An Introduction To Automatic Transfer Systems (ATS)

An Introduction To Automatic Transfer Systems (ATS)

A fairly new and unfamiliar technique used by banking malware is Automatic Transfer Systems. This type of malware harvests financial information such as login credentials to bank websites. A couple of ways that this can be achieved is by Formgrabbing and Webinjection. I’ll give a brief overview of what these two types of malicious activity entails.

Form Grabbing

This type of malicious module is injected into an unknowingly-targeted user’s browser. Upon injection the malicious attack modifies the code flow to intercept POST requests between form submission and SSL/TLS encryption. Resulting from this Formgrabbing malware is capable of intercepting HTTPS requests before they are encrypted. This allows the capability of logging usernames and passwords for HTTPS sites such as PayPal.

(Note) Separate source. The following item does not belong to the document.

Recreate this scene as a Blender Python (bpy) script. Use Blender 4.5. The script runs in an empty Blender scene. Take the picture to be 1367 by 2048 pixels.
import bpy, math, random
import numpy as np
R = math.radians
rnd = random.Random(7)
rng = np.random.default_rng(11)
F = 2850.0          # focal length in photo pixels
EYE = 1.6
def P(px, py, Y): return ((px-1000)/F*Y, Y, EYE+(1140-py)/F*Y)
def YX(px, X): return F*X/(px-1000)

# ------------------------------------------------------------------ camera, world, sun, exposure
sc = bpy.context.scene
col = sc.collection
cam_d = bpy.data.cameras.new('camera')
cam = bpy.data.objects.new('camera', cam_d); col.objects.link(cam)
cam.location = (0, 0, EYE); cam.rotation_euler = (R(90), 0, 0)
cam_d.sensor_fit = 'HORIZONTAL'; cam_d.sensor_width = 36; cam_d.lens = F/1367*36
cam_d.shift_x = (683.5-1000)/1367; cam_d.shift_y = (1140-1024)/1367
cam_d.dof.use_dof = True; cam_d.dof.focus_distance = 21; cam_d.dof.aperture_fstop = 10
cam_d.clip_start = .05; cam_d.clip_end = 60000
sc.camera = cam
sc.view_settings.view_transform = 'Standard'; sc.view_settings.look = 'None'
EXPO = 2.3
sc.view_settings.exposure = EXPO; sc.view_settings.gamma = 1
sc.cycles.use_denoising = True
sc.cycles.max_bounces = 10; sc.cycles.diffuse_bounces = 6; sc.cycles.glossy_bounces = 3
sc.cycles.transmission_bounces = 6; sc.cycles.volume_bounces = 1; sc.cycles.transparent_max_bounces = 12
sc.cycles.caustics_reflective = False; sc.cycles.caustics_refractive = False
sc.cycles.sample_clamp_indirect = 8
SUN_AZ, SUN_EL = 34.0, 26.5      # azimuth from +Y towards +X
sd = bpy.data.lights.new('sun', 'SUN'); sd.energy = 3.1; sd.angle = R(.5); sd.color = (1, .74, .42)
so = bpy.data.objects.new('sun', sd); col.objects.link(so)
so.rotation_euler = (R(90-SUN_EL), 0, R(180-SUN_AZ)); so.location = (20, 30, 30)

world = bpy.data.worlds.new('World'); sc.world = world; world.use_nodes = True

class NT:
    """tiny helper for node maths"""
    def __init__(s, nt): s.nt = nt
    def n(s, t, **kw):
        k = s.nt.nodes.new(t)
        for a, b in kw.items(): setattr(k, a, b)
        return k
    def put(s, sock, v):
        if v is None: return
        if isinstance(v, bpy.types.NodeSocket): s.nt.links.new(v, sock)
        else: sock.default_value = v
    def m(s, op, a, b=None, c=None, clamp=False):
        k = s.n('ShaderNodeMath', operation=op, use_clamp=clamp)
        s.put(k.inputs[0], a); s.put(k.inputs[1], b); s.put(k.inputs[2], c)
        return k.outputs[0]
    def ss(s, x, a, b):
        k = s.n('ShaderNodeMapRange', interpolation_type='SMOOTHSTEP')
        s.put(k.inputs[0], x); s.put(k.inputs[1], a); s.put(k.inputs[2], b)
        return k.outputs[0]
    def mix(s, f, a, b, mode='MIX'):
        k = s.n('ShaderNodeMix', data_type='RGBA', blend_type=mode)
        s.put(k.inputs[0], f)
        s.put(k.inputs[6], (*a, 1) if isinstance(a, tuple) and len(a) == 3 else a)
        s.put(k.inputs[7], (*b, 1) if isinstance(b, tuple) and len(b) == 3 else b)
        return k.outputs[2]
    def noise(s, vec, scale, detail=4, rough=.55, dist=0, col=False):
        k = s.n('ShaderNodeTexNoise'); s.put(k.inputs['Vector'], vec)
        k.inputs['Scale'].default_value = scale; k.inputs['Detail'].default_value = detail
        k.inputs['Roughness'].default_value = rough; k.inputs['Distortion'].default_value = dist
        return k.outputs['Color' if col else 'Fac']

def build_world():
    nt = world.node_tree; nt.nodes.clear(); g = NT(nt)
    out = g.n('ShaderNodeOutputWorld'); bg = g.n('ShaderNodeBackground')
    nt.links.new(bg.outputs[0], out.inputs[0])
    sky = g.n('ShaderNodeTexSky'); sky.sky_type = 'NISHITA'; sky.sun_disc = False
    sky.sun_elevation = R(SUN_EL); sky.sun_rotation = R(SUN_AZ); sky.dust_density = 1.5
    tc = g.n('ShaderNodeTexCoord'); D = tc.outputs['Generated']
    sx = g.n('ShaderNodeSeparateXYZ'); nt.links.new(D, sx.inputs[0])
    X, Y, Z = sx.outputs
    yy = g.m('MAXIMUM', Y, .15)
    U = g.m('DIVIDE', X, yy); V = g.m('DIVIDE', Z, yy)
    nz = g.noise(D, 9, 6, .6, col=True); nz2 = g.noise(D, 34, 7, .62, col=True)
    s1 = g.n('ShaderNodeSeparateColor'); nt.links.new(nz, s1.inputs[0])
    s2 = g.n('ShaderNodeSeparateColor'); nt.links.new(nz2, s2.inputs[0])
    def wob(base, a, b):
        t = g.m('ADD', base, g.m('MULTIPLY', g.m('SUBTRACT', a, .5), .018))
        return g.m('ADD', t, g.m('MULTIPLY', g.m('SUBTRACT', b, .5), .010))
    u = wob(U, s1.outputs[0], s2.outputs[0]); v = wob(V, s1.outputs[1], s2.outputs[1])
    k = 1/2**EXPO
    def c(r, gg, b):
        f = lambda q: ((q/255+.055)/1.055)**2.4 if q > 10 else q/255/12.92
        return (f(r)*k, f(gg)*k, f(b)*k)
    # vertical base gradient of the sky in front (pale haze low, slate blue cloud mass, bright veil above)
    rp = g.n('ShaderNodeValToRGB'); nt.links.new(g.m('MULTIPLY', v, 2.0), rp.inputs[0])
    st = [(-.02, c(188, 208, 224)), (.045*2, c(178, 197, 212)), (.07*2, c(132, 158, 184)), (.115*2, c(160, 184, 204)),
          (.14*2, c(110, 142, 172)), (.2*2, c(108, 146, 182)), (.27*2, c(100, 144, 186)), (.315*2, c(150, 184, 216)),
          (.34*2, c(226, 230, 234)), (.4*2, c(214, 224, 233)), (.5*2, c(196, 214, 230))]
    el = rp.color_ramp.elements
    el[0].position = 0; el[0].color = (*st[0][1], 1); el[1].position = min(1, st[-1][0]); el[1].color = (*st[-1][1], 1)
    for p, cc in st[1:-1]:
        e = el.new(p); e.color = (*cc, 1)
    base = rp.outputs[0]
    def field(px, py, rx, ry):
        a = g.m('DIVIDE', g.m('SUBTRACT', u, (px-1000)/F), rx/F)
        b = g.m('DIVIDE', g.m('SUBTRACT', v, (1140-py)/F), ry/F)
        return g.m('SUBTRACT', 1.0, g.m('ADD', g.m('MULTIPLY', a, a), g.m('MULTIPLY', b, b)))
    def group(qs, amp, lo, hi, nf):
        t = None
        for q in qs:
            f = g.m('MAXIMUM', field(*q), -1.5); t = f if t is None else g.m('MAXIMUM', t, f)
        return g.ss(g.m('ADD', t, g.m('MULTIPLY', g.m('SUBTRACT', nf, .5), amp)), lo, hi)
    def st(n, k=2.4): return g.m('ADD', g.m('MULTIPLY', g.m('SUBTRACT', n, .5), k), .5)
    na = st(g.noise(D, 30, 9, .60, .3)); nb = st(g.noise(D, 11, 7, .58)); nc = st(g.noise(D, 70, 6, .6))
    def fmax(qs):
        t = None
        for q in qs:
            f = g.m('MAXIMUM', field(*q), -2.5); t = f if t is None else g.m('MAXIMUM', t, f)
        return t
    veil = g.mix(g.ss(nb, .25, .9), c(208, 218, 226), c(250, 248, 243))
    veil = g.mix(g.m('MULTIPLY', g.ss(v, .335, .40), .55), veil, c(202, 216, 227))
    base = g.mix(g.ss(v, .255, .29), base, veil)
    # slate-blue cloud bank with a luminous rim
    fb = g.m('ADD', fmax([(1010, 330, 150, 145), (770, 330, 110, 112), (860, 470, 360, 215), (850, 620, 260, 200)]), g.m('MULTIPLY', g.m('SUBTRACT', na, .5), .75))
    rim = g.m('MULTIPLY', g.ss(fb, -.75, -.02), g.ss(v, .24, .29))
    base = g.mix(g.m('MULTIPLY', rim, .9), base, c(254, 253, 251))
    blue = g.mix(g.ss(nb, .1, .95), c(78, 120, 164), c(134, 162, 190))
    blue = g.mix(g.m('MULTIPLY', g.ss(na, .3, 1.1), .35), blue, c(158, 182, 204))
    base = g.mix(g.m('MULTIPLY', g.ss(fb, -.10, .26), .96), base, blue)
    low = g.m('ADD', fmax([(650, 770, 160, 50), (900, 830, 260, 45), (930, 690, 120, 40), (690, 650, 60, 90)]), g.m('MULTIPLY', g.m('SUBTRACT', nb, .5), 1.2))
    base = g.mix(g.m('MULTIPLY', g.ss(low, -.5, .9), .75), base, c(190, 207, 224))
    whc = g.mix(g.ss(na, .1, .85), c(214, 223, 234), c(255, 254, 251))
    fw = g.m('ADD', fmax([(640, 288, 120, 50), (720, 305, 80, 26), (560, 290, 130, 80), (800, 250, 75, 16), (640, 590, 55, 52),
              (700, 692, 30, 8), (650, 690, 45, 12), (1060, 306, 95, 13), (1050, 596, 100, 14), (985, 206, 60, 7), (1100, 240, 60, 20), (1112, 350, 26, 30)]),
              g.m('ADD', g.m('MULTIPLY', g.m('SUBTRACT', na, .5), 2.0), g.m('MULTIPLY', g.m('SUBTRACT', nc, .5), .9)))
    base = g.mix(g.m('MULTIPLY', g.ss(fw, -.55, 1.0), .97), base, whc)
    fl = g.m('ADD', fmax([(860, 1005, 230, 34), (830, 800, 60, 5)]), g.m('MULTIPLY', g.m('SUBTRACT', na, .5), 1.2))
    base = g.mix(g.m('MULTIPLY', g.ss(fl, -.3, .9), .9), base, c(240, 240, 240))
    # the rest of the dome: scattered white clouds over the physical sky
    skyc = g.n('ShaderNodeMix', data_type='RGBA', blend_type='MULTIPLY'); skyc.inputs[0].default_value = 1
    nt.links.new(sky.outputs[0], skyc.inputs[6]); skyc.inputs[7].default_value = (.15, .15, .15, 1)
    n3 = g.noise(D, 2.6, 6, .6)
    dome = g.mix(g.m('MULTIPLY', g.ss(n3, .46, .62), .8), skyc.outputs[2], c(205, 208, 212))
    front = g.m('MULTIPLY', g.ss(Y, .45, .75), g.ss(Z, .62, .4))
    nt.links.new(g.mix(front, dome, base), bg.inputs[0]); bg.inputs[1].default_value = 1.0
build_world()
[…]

Traffic that has been intercepted with the use of this type of attack would then be sent back to a Command and Control server being hosted by the attacker, where they could potentially sell in bulk to other criminals on the Dark Web who are willing to use them.

An important point to raise; although Formgrabbing will successfully work for a lot of sites that only require the basics of a username and password, bank websites generally require an additional security procedure during log in to prevent the use of stolen credentials.

Web Injection

A Webinject attack tends to compliment the Formgrabbers ability to harvest credentials by intercepting requests. It does this by intercepting web responses. A web response can be modified after the browser has decrypted it but prior to it being displayed to the user, allowing malware to modify any and all page content for any site the user visits.

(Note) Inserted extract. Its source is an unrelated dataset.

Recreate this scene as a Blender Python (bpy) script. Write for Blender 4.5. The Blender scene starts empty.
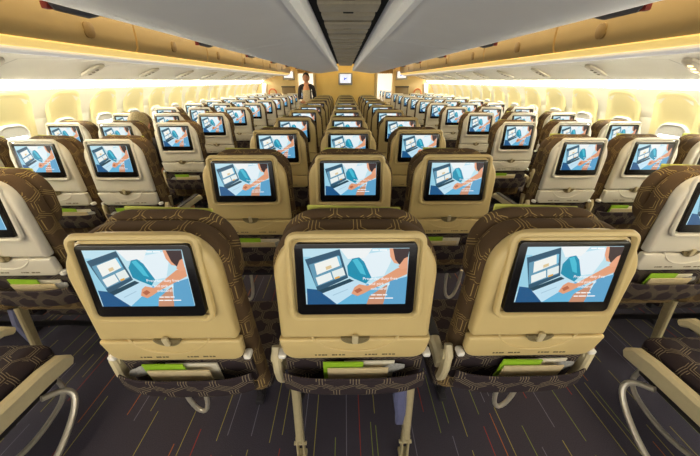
import bpy, bmesh, math, random
from mathutils import Vector, Matrix
random.seed(4)
S = bpy.context.scene
COL = S.collection
PI = math.pi
CAMZ = 1.5

# ------------------------------------------------------------------ colours and materials
def lin(c):
    return tuple(((v/255)/12.92 if v/255 <= .04045 else ((v/255+.055)/1.055)**2.4) for v in c)

def new_mat(name):
    m = bpy.data.materials.new(name); m.use_nodes = True
    nt = m.node_tree
    return m, nt, nt.nodes['Principled BSDF']

def mat(name, rgb, rough=.5, metal=0., var=.06, emit=0., scale=60., bump=0., spec=.5):
    m, nt, b = new_mat(name)
    c = lin(rgb)
    b.inputs['Roughness'].default_value = rough
    b.inputs['Metallic'].default_value = metal
    b.inputs['Specular IOR Level'].default_value = spec
    tc = nt.nodes.new('ShaderNodeTexCoord')
    n = nt.nodes.new('ShaderNodeTexNoise'); n.inputs['Scale'].default_value = scale
    n.inputs['Detail'].default_value = 3
    nt.links.new(tc.outputs['Object'], n.inputs['Vector'])
    r = nt.nodes.new('ShaderNodeValToRGB')
    r.color_ramp.elements[0].position = .3; r.color_ramp.elements[1].position = .7
    r.color_ramp.elements[0].color = tuple(v*(1-var) for v in c)+(1,)
    r.color_ramp.elements[1].color = tuple(min(1, v*(1+var)) for v in c)+(1,)
    nt.links.new(n.outputs['Fac'], r.inputs['Fac'])
    nt.links.new(r.outputs['Color'], b.inputs['Base Color'])
    if bump:
        bp = nt.nodes.new('ShaderNodeBump'); bp.inputs['Strength'].default_value = bump
        bp.inputs['Distance'].default_value = .002
        nt.links.new(n.outputs['Fac'], bp.inputs['Height']); nt.links.new(bp.outputs['Normal'], b.inputs['Normal'])
    if emit:
        nt.links.new(r.outputs['Color'], b.inputs['Emission Color'])
        b.inputs['Emission Strength'].default_value = emit
    return m

class NB:
    """tiny math-node builder"""
    def __init__(s, nt): s.nt = nt
    def __call__(s, op, *a):
        n = s.nt.nodes.new('ShaderNodeMath'); n.operation = op
        for i, v in enumerate(a):
            if isinstance(v, (int, float)): n.inputs[i].default_value = v
            else: s.nt.links.new(v, n.inputs[i])
        return n.outputs[0]
    def mix(s, f, a, b):
        n = s.nt.nodes.new('ShaderNodeMix'); n.data_type = 'RGBA'
        for i, v in ((0, f), (6, a), (7, b)):
            if isinstance(v, (tuple, list)): n.inputs[i].default_value = tuple(v)[:3]+(1,)
            elif isinstance(v, (int, float)): n.inputs[i].default_value = v
            else: s.nt.links.new(v, n.inputs[i])
        return n.outputs[2]

def fabric(name, base, line, w=.105, lw=.014):
    m, nt, b = new_mat(name); N = NB(nt)
    uv = nt.nodes.new('ShaderNodeUVMap'); uv.uv_map = 'UVMap'
    sp = nt.nodes.new('ShaderNodeSeparateXYZ'); nt.links.new(uv.outputs[0], sp.inputs[0])
    px = N('DIVIDE', sp.outputs[0], w); py = N('DIVIDE', sp.outputs[1], w*.82)
    ax = N('SUBTRACT', N('FLOORED_MODULO', px, 1.), .5); ay = N('SUBTRACT', N('FLOORED_MODULO', py, 1.732), .866)
    bx = N('SUBTRACT', N('FLOORED_MODULO', N('SUBTRACT', px, .5), 1.), .5)
    by = N('SUBTRACT', N('FLOORED_MODULO', N('SUBTRACT', py, .866), 1.732), .866)
    la = N('ADD', N('MULTIPLY', ax, ax), N('MULTIPLY', ay, ay)); lb = N('ADD', N('MULTIPLY', bx, bx), N('MULTIPLY', by, by))
    t = N('LESS_THAN', la, lb); ti = N('SUBTRACT', 1., t)
    gx = N('ABSOLUTE', N('ADD', N('MULTIPLY', ax, t), N('MULTIPLY', bx, ti)))
    gy = N('ABSOLUTE', N('ADD', N('MULTIPLY', ay, t), N('MULTIPLY', by, ti)))
    hd = N('MAXIMUM', gx, N('ADD', N('MULTIPLY', gx, .5), N('MULTIPLY', gy, .866)))
    l1 = N('LESS_THAN', N('ABSOLUTE', N('SUBTRACT', hd, .455)), lw)
    l2 = N('LESS_THAN', N('ABSOLUTE', N('SUBTRACT', hd, .37)), lw)
    nz = nt.nodes.new('ShaderNodeTexNoise'); nz.inputs['Scale'].default_value = 14
    nt.links.new(uv.outputs[0], nz.inputs['Vector'])
    gate = N('GREATER_THAN', nz.outputs['Fac'], .47)
    l = N('MINIMUM', 1., N('ADD', l1, N('MULTIPLY', l2, gate)))
    nw = nt.nodes.new('ShaderNodeTexNoise'); nw.inputs['Scale'].default_value = 500
    nt.links.new(uv.outputs[0], nw.inputs['Vector'])
    c = lin(base)
    bc = N.mix(nw.outputs['Fac'], tuple(v*.6 for v in c), tuple(v*1.4 for v in c))
    nt.links.new(N.mix(l, bc, lin(line)), b.inputs['Base Color'])
    b.inputs['Roughness'].default_value = .9; b.inputs['Specular IOR Level'].default_value = .2
    bp = nt.nodes.new('ShaderNodeBump'); bp.inputs['Strength'].default_value = .3; bp.inputs['Distance'].default_value = .001
    nt.links.new(nw.outputs['Fac'], bp.inputs['Height']); nt.links.new(bp.outputs['Normal'], b.inputs['Normal'])
    return m

def carpet(name):
    m, nt, b = new_mat(name); N = NB(nt)
    tc = nt.nodes.new('ShaderNodeTexCoord')
    sp = nt.nodes.new('ShaderNodeSeparateXYZ'); nt.links.new(tc.outputs['Object'], sp.inputs[0])
    px = N('DIVIDE', sp.outputs[0], .05); cell = N('FLOOR', px); fr = N('SUBTRACT', px, cell)
    def white(x, y=None):
        w = nt.nodes.new('ShaderNodeTexWhiteNoise'); w.noise_dimensions = '2D'
        cb = nt.nodes.new('ShaderNodeCombineXYZ'); nt.links.new(x, cb.inputs[0])
        if y is not None: nt.links.new(y, cb.inputs[1])
        nt.links.new(cb.outputs[0], w.inputs['Vector']); return w.outputs['Value']
    r = white(cell)
    t = N('ADD', N('DIVIDE', sp.outputs[1], .42), N('MULTIPLY', r, 31.7)); dc = N('FLOOR', t); df = N('SUBTRACT', t, dc)
    keep = N('MULTIPLY', N('GREATER_THAN', white(cell, dc), .45), N('LESS_THAN', df, .86))
    ln = N('MULTIPLY', N('LESS_THAN', N('ABSOLUTE', N('SUBTRACT', fr, N('ADD', .2, N('MULTIPLY', r, .6)))), .032), keep)
    ramp = nt.nodes.new('ShaderNodeValToRGB'); ramp.color_ramp.interpolation = 'CONSTANT'
    e = ramp.color_ramp.elements
    e[0].position = 0; e[0].color = lin((150, 140, 70))+(1,)
    e[1].position = .3; e[1].color = lin((170, 95, 40))+(1,)
    for p, c in ((.5, (120, 130, 60)), (.66, (150, 55, 40)), (.8, (110, 105, 120))):
        q = e.new(p); q.color = lin(c)+(1,)
    nt.links.new(white(dc, cell), ramp.inputs['Fac'])
    nz = nt.nodes.new('ShaderNodeTexNoise'); nz.inputs['Scale'].default_value = 260
    nt.links.new(tc.outputs['Object'], nz.inputs['Vector'])
    nb = nt.nodes.new('ShaderNodeTexNoise'); nb.inputs['Scale'].default_value = 2.2
    nt.links.new(tc.outputs['Object'], nb.inputs['Vector'])
    bc = N.mix(nz.outputs['Fac'], lin((40, 38, 45)), lin((76, 71, 80)))
    bc = N.mix(N('MULTIPLY', nb.outputs['Fac'], .35), bc, lin((54, 54, 76)))
    nt.links.new(N.mix(ln, bc, ramp.outputs['Color']), b.inputs['Base Color'])
    b.inputs['Roughness'].default_value = .95; b.inputs['Specular IOR Level'].default_value = .15
    bp = nt.nodes.new('ShaderNodeBump'); bp.inputs['Strength'].default_value = .4; bp.inputs['Distance'].default_value = .003
    nt.links.new(nz.outputs['Fac'], bp.inputs['Height']); nt.links.new(bp.outputs['Normal'], b.inputs['Normal'])
    return m

def seam_mat(name, rgb, period, off, rough=.5, width=.012, dark=.7):
    """painted panel with thin joints every `period` metres along the cabin"""
    m, nt, b = new_mat(name); N = NB(nt)
    tc = nt.nodes.new('ShaderNodeTexCoord')
    sp = nt.nodes.new('ShaderNodeSeparateXYZ'); nt.links.new(tc.outputs['Object'], sp.inputs[0])
    f = N('FLOORED_MODULO', N('SUBTRACT', sp.outputs[1], off), period)
    l = N('LESS_THAN', f, width)
    nz = nt.nodes.new('ShaderNodeTexNoise'); nz.inputs['Scale'].default_value = 6
    nt.links.new(tc.outputs['Object'], nz.inputs['Vector'])
    c = lin(rgb)
    bc = N.mix(nz.outputs['Fac'], tuple(v*.95 for v in c), tuple(min(1, v*1.05) for v in c))
    nt.links.new(N.mix(l, bc, tuple(v*dark for v in c)), b.inputs['Base Color'])
    b.inputs['Roughness'].default_value = rough
    return m

def picture_mat(name, strength):
    m, nt, b = new_mat(name)
    a = nt.nodes.new('ShaderNodeAttribute'); a.attribute_name = 'Col'
    b.inputs['Base Color'].default_value = (.01, .01, .01, 1); b.inputs['Roughness'].default_value = .25
    nt.links.new(a.outputs['Color'], b.inputs['Emission Color']); b.inputs['Emission Strength'].default_value = strength
    return m

M = {}
M['shell'] = mat('beige_plastic_shaded', (204, 182, 126), .42, var=.025, scale=8)  # centre shells: bin shadow and warm light put into the beige
M['shell_daylit'] = mat('beige_plastic_daylit', (214, 209, 194), .42, var=.025, scale=8)  # same beige as the centre shells, with daylight put into the colour
M['trim'] = mat('beige_trim_plastic', (196, 184, 148), .45, var=.03)
M['latchcup'] = mat('latch_recess', (124, 112, 78), .5)  # recess shading put into a darker cup colour
M['mark'] = mat('tray_lettering', (105, 95, 66), .6)
M['bezel'] = mat('black_gloss', (12, 12, 13), .22)
M['fabric'] = fabric('hex_fabric_bluelit', (46, 38, 42), (120, 108, 88))  # lower upholstery: dim bluish light put into the base colour
M['fabric_top'] = fabric('hex_fabric_brown', (88, 70, 50), (172, 148, 92), lw=.010)
M['cover'] = mat('lime_headrest_paper', (196, 200, 96), .8)
M['dark'] = mat('dark_frame', (34, 32, 36), .6)
M['leg'] = mat('seat_leg_metal', (186, 174, 138), .35, .3)
M['tube'] = mat('tube_metal', (196, 190, 176), .3, .5)
M['bluegrey'] = mat('blue_grey_plastic', (92, 96, 130), .5)
M['pic'] = picture_mat('screen_picture', 1.0)
M['carpet'] = carpet('carpet_streaks')
M['wall'] = mat('cream_sidewall', (251, 246, 226), .55, var=.02, scale=3)
M['surround'] = mat('cream_window_surround', (252, 238, 180), .5, var=.02, scale=3)
M['white'] = mat('white_plastic', (236, 234, 226), .4, var=.02)
M['shade'] = mat('window_shade', (214, 212, 204), .55, var=.02)
M['case'] = mat('monitor_case_grey', (166, 164, 158), .45)
M['pane'] = mat('daylight_pane', (250, 250, 255), .3, emit=3., var=0)
M['cove'] = mat('cove_light', (255, 248, 226), .5, emit=22, var=0)
M['ceil_lamp'] = mat('warm_aisle_light', (255, 234, 192), .5, emit=6., var=0)
M['psu'] = seam_mat('psu_panel', (240, 237, 228), .833, .55, .5)
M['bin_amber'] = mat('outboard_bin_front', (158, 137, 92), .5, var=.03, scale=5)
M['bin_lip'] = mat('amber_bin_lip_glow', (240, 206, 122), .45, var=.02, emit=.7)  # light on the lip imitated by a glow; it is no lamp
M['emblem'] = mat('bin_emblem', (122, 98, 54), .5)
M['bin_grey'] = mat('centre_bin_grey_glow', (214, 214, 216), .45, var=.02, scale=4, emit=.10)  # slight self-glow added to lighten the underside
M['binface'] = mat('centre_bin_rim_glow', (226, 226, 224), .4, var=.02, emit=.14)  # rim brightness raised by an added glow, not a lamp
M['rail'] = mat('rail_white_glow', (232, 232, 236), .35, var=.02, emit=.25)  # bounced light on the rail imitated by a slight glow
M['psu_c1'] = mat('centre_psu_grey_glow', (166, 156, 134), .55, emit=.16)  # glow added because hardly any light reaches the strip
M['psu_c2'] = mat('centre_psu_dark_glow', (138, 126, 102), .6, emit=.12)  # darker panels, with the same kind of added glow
M['black'] = mat('gap_shade_black', (10, 10, 10), .9)  # stands in for the unlit gap; also colours the hanger
M['bulk'] = mat('bulkhead_yellow', (240, 206, 120), .6, var=.03, scale=3)
M['tan'] = mat('tan_partition', (196, 172, 120), .6, var=.04)
M['brown'] = mat('brown_recess', (122, 102, 66), .6)
M['curtain'] = mat('curtain_fabric', (176, 150, 104), .85)
M['ceiling'] = mat('ceiling_cream', (232, 222, 200), .7, var=.02)
M['lime'] = mat('lime_booklet', (142, 186, 40), .5)
M['paper'] = mat('white_paper', (222, 216, 196), .6)
M['redpaper'] = mat('cream_magazine', (206, 188, 150), .5)
M['plastic_bag'] = mat('clear_wrap', (150, 150, 148), .2, var=.3, scale=90)
M['grey_handle'] = mat('grey_latch', (92, 92, 100), .4)
M['red'] = mat('red_tab', (150, 50, 40), .5)
M['unit'] = mat('light_unit', (206, 198, 180), .45)
M['lamp_off'] = mat('lamp_off', (120, 110, 92), .4)
M['bulb'] = mat('reading_lamp', (255, 206, 150), .4, emit=3.0, var=0)
M['skin'] = mat('skin', (206, 150, 116), .55, var=.04)
M['navy'] = mat('dark_cardigan', (34, 32, 40), .85)
M['blouse'] = mat('white_blouse', (226, 222, 216), .8)
M['skirt'] = mat('pale_apron', (206, 192, 160), .8, var=.15, scale=40)
M['scarf'] = mat('peach_blouse', (222, 160, 120), .8)
M['hair_black'] = mat('black_hair', (22, 18, 18), .6)
M['hair_grey'] = mat('grey_hair', (158, 142, 108), .8, var=.35, scale=90, bump=.5)
M['shirt'] = mat('passenger_shirt', (64, 60, 62), .85)
M['orange'] = mat('orange_handle', (196, 96, 50), .5)
M['screenblue'] = mat('wall_screen', (222, 230, 246), .3, emit=.85, var=0)
M['screenmark'] = mat('wall_screen_mark', (40, 80, 190), .3, emit=.8, var=0)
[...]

One of the sole purposes of Webinjects is to add fields on bank login forms to request extra information that may assist the attacker in some way. When the extra information is typed in, the Formgrabber collects it. An example of how this would work is shown below:

Webinjection Diagram

Two Factor Authentication (2FA)

There is one technique used by a lot of companies these days that labels Webinject completely useless. Two-factor-authentication can be used by users to safely and securely log into their account. The way in which it works is very simple, a bank can text a unique one-time code to a customer phone which they have to enter in order to log in, meaning there’s no extra information that can be requested by the Webinjects which would allow someone else to log in, other than the physical phone.


Automatic Transfer Systems must be tailor-made and maintained to each website they are falsely attempting to resemble, meaning that malware making use of ATS is still fairly uncommon to large groups such as the one behind the Dridex malware. It also seems that criminals now tend to opt for the more popular ransomware, making victims have to send the funds themselves, rather than stealing them.